## [The records]
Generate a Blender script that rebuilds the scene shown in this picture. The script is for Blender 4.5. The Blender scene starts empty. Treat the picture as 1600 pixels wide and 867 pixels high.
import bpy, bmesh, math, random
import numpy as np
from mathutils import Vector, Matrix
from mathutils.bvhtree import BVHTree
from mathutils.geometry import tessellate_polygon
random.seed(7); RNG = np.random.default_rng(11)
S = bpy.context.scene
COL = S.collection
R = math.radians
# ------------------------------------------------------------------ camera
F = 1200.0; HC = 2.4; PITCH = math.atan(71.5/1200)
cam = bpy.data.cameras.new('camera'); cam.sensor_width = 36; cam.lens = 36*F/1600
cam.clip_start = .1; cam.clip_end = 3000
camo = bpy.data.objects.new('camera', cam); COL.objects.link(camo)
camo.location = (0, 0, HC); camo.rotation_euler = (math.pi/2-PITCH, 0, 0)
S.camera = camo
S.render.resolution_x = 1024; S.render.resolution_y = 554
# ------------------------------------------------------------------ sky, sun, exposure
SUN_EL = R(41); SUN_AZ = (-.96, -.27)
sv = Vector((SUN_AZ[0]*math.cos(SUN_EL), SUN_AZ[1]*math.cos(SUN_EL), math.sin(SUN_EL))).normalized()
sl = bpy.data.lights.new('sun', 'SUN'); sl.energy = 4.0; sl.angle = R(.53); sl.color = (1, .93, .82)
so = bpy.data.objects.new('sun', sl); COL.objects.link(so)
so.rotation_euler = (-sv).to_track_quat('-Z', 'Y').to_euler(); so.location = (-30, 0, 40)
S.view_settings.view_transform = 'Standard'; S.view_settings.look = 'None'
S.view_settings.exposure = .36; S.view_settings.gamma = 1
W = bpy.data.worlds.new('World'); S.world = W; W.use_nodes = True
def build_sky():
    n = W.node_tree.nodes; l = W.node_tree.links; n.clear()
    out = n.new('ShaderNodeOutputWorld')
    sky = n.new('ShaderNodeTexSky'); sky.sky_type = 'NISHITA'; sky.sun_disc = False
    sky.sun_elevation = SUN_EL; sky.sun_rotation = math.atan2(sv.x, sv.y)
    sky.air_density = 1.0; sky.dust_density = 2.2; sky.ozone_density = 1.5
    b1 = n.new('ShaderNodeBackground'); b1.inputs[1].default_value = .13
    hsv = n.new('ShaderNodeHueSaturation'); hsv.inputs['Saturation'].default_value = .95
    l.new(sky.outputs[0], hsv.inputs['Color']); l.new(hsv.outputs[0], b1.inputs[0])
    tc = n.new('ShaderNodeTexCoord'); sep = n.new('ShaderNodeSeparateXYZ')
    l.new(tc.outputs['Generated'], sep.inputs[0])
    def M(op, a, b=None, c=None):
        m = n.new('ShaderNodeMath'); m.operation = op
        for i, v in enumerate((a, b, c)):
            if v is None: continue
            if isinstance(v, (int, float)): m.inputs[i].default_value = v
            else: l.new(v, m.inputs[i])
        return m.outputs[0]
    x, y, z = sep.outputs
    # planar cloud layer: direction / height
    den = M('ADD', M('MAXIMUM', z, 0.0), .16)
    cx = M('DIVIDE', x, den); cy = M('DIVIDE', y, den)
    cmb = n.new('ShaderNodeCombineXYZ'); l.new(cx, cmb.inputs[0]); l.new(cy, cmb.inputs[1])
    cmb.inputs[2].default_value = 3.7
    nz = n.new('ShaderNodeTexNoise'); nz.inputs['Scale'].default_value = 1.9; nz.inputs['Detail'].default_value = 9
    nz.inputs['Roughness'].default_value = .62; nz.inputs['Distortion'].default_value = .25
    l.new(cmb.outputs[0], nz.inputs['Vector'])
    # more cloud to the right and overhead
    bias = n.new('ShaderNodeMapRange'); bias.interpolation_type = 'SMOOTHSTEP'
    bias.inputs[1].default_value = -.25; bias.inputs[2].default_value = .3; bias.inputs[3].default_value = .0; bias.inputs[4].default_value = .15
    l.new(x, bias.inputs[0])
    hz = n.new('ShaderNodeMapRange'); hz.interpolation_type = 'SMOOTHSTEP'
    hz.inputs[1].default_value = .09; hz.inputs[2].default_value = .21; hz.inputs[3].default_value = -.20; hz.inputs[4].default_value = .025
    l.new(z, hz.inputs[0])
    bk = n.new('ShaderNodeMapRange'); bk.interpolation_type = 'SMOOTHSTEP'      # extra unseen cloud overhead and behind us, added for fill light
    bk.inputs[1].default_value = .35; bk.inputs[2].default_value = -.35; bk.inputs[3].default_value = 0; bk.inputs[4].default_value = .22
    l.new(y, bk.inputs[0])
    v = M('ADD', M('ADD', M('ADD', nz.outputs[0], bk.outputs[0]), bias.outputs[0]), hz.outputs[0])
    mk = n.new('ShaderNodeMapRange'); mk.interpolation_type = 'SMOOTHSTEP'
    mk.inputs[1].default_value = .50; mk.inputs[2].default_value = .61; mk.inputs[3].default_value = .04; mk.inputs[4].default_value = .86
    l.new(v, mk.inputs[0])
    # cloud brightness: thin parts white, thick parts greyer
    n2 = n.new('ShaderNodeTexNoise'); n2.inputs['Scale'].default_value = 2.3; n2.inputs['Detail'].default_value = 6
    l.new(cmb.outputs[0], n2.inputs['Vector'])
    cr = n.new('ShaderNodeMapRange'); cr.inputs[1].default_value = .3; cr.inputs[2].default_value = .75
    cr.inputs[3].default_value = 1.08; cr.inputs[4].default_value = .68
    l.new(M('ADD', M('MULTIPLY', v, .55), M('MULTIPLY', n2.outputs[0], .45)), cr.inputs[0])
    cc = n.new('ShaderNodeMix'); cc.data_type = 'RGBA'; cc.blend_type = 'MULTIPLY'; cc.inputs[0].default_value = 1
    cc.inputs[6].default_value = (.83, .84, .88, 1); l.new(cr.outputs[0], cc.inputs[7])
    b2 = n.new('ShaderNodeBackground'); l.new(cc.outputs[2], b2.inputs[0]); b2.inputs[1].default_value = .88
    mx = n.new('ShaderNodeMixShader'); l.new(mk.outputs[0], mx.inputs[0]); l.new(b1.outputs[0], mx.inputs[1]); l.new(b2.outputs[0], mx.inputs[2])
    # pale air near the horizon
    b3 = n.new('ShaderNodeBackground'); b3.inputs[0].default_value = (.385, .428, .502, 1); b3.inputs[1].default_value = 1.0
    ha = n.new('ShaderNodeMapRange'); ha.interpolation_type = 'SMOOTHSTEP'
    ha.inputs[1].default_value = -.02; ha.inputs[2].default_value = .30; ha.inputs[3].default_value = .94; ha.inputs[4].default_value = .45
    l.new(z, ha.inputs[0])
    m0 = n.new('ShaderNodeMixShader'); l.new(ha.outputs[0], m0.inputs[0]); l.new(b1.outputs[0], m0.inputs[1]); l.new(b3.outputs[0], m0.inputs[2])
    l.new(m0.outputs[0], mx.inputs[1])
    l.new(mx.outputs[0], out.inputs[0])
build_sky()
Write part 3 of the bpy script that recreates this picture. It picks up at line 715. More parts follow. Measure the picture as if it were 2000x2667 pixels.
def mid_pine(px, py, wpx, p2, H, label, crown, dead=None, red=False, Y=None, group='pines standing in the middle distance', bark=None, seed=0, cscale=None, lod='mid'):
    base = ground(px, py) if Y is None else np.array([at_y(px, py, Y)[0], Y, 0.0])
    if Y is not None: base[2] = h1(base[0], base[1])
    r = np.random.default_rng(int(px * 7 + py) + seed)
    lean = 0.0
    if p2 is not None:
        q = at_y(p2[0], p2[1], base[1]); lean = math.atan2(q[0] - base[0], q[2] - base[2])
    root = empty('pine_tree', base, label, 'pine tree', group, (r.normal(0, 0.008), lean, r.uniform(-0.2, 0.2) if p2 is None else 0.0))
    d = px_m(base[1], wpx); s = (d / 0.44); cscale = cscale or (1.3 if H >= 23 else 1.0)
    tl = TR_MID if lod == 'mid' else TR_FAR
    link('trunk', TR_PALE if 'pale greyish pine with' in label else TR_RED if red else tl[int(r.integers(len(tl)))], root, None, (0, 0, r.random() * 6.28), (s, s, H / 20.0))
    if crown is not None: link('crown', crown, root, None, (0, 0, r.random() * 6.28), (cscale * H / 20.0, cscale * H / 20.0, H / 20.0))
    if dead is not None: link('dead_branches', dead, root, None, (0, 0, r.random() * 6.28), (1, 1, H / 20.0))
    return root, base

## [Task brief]
Using the listing above, list every line in which the string "empty" occurs.

## [Correct response]
Generate a Blender script that rebuilds the scene shown in this picture. The script is for Blender 4.5. The Blender scene starts empty. Treat the picture as 1600 pixels wide and 867 pixels high.
    root = empty('pine_tree', base, label, 'pine tree', group, (r.normal(0, 0.008), lean, r.uniform(-0.2, 0.2) if p2 is None else 0.0))